UZEDA
(Avellino, 30 maggio 2015)
Correva l’anno 1987. Di lì a poco sarebbe caduto il muro di Berlino, una data fondamentale per la storia contemporanea, ma anche per la musica. L’Europa, tutta, ancora si leccava le ferite, sognando un futuro migliore. I popoli dell’est subirono l’invasione (ancora!) delle produzioni sonore occidentali. La Germania, a sua insaputa (oppure no …), si apprestava a diventare la patria della musica elettronica. Gli amici inglesi, ancora intorpiditi dalla “Falklands War”, manifestavano contro le politiche della Lady di ferro. Il Punk stava morendo; il Red Wedge, con la sua vena polemica, ci avrebbe regalato pagine importanti nella storia della musica. Oltre oceano, l’istinto capitalista imponeva i suoi canoni di vita, martoriando i più vulnerabili: terreno fertile per il Seattle sound. L’Italia, come troppo spesso accade, non era pronta per un certo tipo di frastuono. Correva l’anno 1987, eppure qualcosa incominciava a muoversi. Non dalla capitale, non dalla “città che sale”, ma dal profondo, e tanto bistrattato, sud. La città è Catania, il punto d’incontro è “Porta Uzeda”, il comune denominatore è l’Etna.

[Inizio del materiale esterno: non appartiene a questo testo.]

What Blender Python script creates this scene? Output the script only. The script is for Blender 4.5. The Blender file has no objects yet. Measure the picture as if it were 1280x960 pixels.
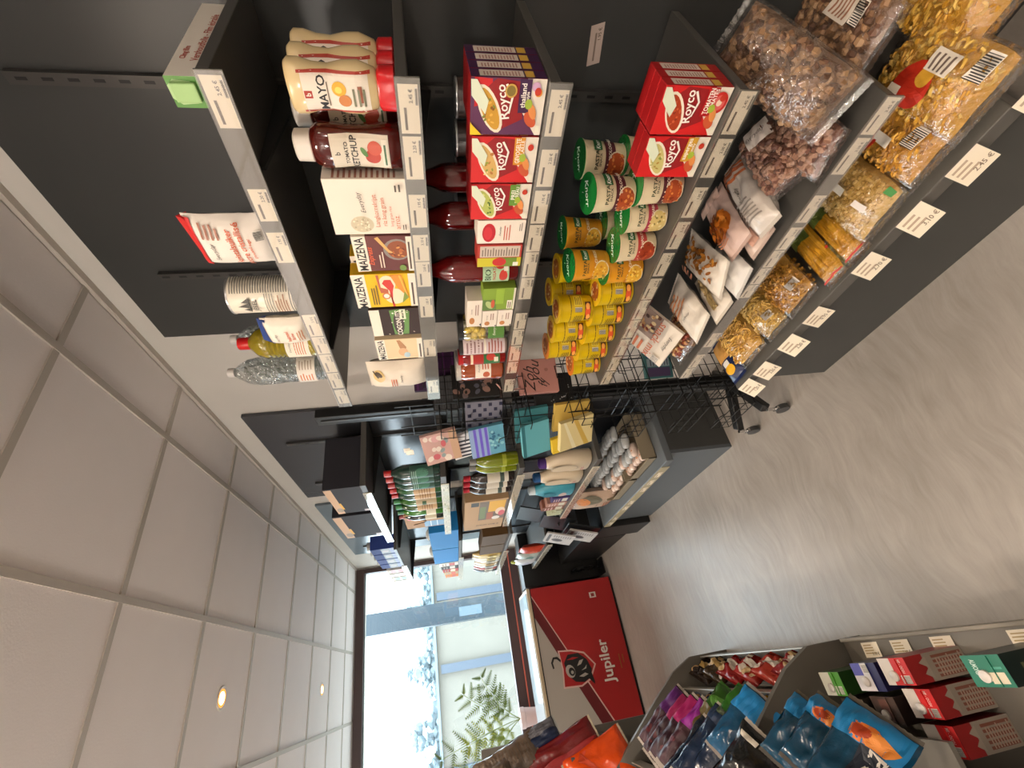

Sto parlando, appunto, degli Uzeda. Così avanti per l’epoca, da essere più famosi oltre i confini nostrani. Così avanti, da essere invitati ad una session da John Peel in persona. Gli “esperti”, quelli bravi, catalogano la musica dei nostri sotto le etichette “math rock” e “noise rock”. Accedo al loro sito web, apro la bio e leggo: “Rock … senza limiti e senza tempo”. Scorro il testo e mi imbatto in un passaggio in cui il flusso sonoro delle loro composizioni viene paragonato a quello ardente della lava. Sinceramente, mi piacciono di più le ultime due definizioni. Ho provato questa lava ardente lo scorso 31 maggio, nel solito Godot Art Bistrot di Avellino. Il locale ci ha già abituato a diversi, piccoli, miracoli. Ma questo è grande, molto grande. Un’ora, forse poco più, di puro rumore, ma non quello fastidioso tipico della frenesia ordinaria. Quel rumore disordinato che spinge il corpo oltre i suoi limiti, che ti trascina in una assurda danza, ipnotica. Non avevo mai assistito ad uno spettacolo simile. Mai. È stato un flusso di coscienza, uno “scorrere” degno dei migliori filosofi. Un picco inconcepibile di emozioni. La discografia degli Uzeda non è molto nutrita. Sei album all’attivo, di cui l’ultimo, Stella, è targato 2006. E proprio da quest’ultimo proviene il grosso della scaletta. Onestamente (e di questi tempi è molto difficile esserlo), lo spettacolo, più che descritto, andava vissuto. Ringrazio gli Uzeda per tutto ciò che hanno rappresentato, che rappresentano e che rappresenteranno per la musica “made in Italy”, quella fetta di Italy che merita un certo tipo di musica. Ringrazio Luca, per questo fantastico concerto. Ringrazio voi e mi scuso per non essere stato, forse, molto esaustivo, in questo che tutto è stato, fuorché un vero live report. Ah! Quasi dimenticavo: aspettiamoci una nuova produzione firmata Uzeda. A presto!